Pero hay que notar que sus dudas morales no son dudas metodológicas: no le impidieron continuar su investigación y publicar sus resultados. Que a fin de cuentas no tratan de alguna lacra exclusiva de andinos y chilenos. Esa violencia puede ser tal vez un universal humano, como lo prueban los estudios al respecto realizados entre pueblos primitivos, como –cita Tierney- los de Napoleón Chagnon entre los Yanomami. El altar supremo, fuerza es reconocer, no deja incólumes nuestros propios antecedentes culturales, ya que la última parte del libro trata de la Biblia. Allí nos encontramos en el papel de Mal absoluto a Moloch, el ídolo devorador de niños. Según un polémico erudito a quien Tierney reseña largamente, Hyam Maccoby, nunca hubo tal Moloch. Esa abominación fue en realidad un nombre dado a Yahvé, que originalmente apreciaba los holocaustos infantiles. Episodios como el del sacrificio de Isaac fueron reescritos cuando mucho más tarde la religión bíblica optó por abolir el sacrificio humano y convertirse en una religión moral.

Moraleja

Puede que en nombre de la moral se haya inmolado a más gente que por muchos otros motivos; pero habrá quien se consuele pensando que sea lo que sea que se haga es mejor que se haga por buenas razones, y no para saciar el apetito de un dios feo. Padilha y Tierney son empresarios morales de nuestra era. Los caracteriza esa capacidad de estar en el buen lado que ellos llevan consigo donde quiera que vayan. Bien está: si todo el mundo se pasase la vida preguntándose si está libre de pecado, indagando en ambiguedades y responsabilidades difusas, nadie tiraría la primera piedra a donde hay que tirarla. En el mejor de los casos se le echaría la culpa al sistema, que se supone difícil y largo de cambiar, mientras siguen sueltos por ahí monstruos de todo cariz. Nuestra época corteja a los monstruos. Los odia, claro, pero les otorga su reconocimiento: si no fuese por ellos, quién podría tener convicciones firmes hoy por hoy. Es una especie de fariseismo simpático que nos muestra que este sistema nuestro, por injusto que sea, puede hacer justicia en abundancia.

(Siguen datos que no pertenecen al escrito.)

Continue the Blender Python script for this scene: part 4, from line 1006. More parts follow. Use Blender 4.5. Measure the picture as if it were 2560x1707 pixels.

No es el tipo de acusación que puede llevar a un juzgado, pero los antropólogos son acusados también de ofrecer una imagen primitiva, pura y congelada de las sociedades indígenas de la Amazonia. De hecho, Neel y Chagnon se interesaban por los Yanomami para sus indagaciones porque los suponían ajenos a contactos e influencias de fuera. A pesar de eso habría que evitar una idea pura, primitiva y congelada de lo que es la antropología: desde entonces, e incluso antes de entonces, hubo muchos antropólogos que han hablado de los indios amazónicos como humanos complejos, cambiantes y contemporáneos. La idea de la Amazonia virginal es de hecho mucho más popular entre los no-antropólogos. Virginidad ecológica, histórica, estética y moral. Es ella misma la que da esa nitidez moral a los nativos de Tierney-Padilla mirando a la cámara y diciendo que no se puede creer en la palabra de los blancos, que los blancos siempre mienten. En este siglo confuso, vale la pena ir hasta El Dorado para oir por fin las cosas claras.